“Non
sono lucido, ieri ho bevuto più di quello che dovevo. Sai,
gli obblighi del ruolo”. Admir è stanco, il giorno
dopo aver fatto da testimone al matrimonio del suo migliore amico.
Per la cerimonia, ma anche per il viaggio che lo ha riportato fin
qui da Torino.
Mancava da casa dallo scoppio della guerra, nel
1992. Era tornato solo l’estate scorsa per aiutare il padre
a risistemare la casa. E confessa che a differenza dei genitori
non aveva il minimo desiderio di tornare: “Berko è
un amico, non potevo dirgli di no”.
Berko e sua moglie Fachrina sono due bosniaci come tanti, in un
certo senso è stata la guerra a farli incontrare. Profughi
fin dall’adolescenza, si sono rifatti una vita in Germania:
è là che si sono conosciuti. Ed è là
che torneranno dopo il viaggio di nozze. Però il
giorno del matrimonio hanno scelto di trascorrerlo a casa.
Una giornata di festa per Kolibe, che ha richiamato amici e parenti
da una decina di paesi d’Europa.
“La situazione – spiega Admir l’indomani - era
strana. Penso sia per questo che la gente si ricostruisce la casa,
per sensazioni come quella di ieri sera. Fare il matto e sapere
che sei a casa tua è qualcosa che in Svezia o in Italia non
puoi fare. Là ci troviamo bene magari. Ma è
diverso sentirti a casa, fra la tua gente. E poi –
aggiunge con un orgoglio – è stato un vero matrimonio
tradizionale”.
Anche
se nessuno è musulmano praticante, il cerimoniale
si applica con rigore. Prima si va tutti a casa della sposa.

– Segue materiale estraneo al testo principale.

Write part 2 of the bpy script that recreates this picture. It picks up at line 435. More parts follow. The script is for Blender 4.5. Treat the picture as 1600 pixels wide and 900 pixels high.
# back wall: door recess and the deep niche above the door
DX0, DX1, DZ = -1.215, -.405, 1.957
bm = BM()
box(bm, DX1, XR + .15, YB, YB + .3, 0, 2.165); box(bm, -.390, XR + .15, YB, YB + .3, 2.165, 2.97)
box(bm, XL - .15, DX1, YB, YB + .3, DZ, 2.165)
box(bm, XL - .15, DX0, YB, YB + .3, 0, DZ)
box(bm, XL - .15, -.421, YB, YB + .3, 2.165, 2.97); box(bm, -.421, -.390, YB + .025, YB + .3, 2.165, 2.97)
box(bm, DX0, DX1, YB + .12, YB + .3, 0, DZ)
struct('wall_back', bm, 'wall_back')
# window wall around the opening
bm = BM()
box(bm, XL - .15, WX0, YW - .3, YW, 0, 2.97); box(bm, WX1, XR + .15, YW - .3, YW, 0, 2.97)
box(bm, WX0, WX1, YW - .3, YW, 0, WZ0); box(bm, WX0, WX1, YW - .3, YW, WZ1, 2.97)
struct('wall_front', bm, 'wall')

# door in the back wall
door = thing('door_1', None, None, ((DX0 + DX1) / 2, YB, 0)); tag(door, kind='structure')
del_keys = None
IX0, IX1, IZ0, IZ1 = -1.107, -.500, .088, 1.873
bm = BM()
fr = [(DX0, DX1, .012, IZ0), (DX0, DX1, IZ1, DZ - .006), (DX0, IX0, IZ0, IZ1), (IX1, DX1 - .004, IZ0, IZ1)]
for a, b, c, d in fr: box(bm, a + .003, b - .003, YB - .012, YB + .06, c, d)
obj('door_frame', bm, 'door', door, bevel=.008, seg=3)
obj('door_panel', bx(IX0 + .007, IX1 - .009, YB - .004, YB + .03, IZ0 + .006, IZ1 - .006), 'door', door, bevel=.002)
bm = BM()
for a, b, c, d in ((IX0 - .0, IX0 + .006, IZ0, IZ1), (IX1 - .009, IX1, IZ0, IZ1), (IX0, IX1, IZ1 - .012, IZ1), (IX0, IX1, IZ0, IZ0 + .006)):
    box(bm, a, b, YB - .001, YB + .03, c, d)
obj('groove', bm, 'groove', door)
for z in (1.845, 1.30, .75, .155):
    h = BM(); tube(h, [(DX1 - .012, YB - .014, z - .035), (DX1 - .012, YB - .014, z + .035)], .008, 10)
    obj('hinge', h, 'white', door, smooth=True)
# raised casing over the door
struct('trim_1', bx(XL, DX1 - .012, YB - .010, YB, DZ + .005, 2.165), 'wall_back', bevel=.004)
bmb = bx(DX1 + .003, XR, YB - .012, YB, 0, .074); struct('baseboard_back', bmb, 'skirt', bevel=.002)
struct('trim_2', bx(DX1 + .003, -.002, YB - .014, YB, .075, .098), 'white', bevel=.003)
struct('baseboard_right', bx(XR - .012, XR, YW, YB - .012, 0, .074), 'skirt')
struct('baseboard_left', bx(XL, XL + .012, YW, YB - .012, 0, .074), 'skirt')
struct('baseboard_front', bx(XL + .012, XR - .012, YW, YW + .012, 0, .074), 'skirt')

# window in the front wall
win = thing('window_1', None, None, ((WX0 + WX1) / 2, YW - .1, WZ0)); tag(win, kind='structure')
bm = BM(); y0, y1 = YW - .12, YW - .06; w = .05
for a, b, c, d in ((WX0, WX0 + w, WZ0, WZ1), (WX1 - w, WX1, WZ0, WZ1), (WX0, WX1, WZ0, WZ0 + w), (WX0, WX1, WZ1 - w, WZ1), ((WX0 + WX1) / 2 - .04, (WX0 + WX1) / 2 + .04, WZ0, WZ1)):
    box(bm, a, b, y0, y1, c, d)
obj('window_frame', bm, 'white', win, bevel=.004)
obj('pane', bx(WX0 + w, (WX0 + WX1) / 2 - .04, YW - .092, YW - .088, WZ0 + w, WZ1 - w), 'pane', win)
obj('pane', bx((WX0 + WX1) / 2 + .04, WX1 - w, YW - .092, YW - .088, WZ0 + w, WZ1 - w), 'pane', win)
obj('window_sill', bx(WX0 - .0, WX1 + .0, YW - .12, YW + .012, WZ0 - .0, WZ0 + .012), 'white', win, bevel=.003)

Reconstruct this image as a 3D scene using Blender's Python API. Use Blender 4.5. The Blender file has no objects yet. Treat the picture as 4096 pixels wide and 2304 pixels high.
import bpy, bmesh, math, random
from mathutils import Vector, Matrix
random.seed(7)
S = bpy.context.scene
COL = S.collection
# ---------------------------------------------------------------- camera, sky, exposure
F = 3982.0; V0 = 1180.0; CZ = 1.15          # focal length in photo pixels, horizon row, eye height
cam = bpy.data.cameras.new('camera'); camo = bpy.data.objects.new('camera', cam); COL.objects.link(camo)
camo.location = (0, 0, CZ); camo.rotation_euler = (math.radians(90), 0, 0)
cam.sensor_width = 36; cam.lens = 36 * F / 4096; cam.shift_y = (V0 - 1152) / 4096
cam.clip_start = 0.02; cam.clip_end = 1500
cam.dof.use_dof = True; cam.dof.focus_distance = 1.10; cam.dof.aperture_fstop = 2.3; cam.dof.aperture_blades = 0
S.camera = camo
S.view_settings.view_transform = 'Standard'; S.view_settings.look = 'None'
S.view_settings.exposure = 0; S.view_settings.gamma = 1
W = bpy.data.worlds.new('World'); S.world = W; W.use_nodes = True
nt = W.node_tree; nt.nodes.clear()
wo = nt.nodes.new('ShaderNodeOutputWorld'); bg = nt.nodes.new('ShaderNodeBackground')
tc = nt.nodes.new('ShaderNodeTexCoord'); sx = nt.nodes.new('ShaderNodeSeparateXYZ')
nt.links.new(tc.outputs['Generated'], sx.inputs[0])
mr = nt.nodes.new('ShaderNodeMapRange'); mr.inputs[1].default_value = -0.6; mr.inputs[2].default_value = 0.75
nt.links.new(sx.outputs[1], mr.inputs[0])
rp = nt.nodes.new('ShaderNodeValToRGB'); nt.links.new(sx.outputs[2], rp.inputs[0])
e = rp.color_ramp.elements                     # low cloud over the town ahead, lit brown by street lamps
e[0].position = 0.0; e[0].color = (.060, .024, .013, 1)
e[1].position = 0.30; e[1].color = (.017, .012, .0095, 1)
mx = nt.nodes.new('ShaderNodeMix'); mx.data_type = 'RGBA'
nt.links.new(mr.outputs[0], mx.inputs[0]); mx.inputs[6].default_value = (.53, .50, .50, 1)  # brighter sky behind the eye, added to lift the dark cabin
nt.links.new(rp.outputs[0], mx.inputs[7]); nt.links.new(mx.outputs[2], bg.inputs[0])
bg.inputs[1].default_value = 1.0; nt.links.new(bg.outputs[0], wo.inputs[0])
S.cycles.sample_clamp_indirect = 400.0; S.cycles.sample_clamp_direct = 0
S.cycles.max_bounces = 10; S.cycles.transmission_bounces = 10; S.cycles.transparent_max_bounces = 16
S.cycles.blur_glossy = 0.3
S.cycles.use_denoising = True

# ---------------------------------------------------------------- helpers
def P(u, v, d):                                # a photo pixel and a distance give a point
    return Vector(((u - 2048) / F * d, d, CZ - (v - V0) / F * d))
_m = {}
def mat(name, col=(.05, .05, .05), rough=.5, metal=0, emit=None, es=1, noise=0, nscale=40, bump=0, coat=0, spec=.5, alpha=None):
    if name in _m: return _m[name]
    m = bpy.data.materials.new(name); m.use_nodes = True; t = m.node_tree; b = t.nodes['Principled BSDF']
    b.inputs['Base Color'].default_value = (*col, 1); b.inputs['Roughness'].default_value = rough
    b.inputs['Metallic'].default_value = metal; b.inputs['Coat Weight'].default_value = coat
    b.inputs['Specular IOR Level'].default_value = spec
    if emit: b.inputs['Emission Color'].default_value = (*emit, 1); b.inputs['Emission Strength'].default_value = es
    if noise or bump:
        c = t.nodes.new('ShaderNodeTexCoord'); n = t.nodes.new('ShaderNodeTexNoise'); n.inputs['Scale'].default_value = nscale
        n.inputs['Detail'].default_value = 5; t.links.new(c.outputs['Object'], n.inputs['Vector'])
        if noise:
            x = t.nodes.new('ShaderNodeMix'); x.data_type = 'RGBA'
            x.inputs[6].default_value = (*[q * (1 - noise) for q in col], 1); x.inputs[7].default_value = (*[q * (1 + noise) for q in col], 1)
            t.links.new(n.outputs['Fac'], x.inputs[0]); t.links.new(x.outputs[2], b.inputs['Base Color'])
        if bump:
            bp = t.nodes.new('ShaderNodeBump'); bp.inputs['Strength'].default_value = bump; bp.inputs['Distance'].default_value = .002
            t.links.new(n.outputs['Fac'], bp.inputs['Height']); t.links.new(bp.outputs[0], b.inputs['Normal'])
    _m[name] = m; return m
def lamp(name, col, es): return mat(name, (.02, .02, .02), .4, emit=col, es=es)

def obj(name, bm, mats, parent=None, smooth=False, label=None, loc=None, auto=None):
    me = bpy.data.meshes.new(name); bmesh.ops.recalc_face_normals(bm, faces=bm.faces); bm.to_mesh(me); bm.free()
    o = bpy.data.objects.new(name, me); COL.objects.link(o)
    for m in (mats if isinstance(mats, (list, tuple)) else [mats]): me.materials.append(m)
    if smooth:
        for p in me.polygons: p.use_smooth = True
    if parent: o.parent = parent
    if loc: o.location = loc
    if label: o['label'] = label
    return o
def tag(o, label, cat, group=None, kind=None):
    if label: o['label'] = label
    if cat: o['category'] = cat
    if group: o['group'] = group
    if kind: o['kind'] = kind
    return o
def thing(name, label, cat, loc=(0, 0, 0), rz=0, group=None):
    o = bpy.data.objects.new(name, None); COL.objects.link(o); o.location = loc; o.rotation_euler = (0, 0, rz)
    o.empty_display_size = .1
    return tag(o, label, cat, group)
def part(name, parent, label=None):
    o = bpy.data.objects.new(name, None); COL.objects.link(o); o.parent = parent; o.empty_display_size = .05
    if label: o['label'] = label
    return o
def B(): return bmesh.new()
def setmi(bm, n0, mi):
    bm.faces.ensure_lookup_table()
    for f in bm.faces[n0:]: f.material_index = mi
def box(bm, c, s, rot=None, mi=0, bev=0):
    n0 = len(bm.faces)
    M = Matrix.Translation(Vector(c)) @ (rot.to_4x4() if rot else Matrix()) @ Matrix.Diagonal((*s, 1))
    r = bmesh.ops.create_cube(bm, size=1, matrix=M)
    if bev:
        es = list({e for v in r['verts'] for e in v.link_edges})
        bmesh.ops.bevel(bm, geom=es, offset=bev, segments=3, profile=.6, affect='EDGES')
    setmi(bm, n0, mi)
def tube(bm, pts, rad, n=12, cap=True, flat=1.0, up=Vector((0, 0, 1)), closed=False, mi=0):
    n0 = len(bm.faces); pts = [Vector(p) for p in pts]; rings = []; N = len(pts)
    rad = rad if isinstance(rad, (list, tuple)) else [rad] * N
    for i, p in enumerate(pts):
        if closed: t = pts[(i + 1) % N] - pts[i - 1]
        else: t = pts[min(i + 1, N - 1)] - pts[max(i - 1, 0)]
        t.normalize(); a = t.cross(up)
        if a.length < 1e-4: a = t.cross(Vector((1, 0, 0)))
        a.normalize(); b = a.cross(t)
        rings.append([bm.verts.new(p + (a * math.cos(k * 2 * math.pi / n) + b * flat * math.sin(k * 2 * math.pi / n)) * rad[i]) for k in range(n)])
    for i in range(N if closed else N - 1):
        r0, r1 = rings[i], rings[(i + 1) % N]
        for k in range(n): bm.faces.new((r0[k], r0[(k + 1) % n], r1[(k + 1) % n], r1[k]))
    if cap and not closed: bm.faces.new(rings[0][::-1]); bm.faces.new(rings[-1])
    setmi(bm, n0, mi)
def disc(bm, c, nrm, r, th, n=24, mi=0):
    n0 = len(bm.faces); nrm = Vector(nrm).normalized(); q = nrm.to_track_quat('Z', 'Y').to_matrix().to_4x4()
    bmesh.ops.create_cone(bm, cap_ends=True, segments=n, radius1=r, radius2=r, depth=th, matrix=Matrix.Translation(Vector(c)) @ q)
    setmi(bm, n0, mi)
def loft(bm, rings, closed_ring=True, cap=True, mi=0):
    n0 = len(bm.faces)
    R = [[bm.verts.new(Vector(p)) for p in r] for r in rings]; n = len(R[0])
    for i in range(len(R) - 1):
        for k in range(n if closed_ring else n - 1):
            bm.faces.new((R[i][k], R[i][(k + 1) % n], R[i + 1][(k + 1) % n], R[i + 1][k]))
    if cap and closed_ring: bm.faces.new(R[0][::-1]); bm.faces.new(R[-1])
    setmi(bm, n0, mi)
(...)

Lo sposo aspetta fuori, sta alle famiglie combinare. La trattativa
si svolge davanti a un caffè. I familiari di lei, ovviamente,
si fingono contrari. Allora spetta al testimone mercanteggiare e
promettere ricchezze in quantità. Quando il padre, dopo un
po’ di tira e molla, dice che si potrebbe combinare, la sposa
sale in camera a prepararsi con l’aiuto delle damigelle. Sulla
porta c’è la transazione ufficiale: “Una compravendita
scherzosa, è chiaro. Ma i duecento euro che ho sborsato erano
veri”.
L’acquisto dà il via alla festa in giardino,
con alcolici e balli per tutto il pomeriggio. La famiglia della
sposa prepara degli ornamenti da appuntare sugli abiti degli invitati.
Il testimone resta accanto alla sposa per impedire che qualcuno
la rapisca, o le rubi una scarpa prima che le nozze siano celebrate.
Il matrimonio si celebra in comune, dove arriva una fila di auto
strombazzanti.
“Sono distrutto, non so se per il vino o per la situazione.
Sembrava un film, io sotto un tendone pieno di estranei che undici
anni fa erano miei compagni di scuola. C’era aria di festa,
tante belle ragazze che magari conoscevo da bambine, e la domanda
che ho ricevuto più di frequente era: Admir, quando tocca
a te?”. Ma non riuscirei mai a vivere qui pensando
che i miei vicini mi bombardavano. Adesso mi salutano magari.
S’informano: Come state? Inutile, non potrò mai abituarmi.
Anche se ieri sembrava tutto come prima”.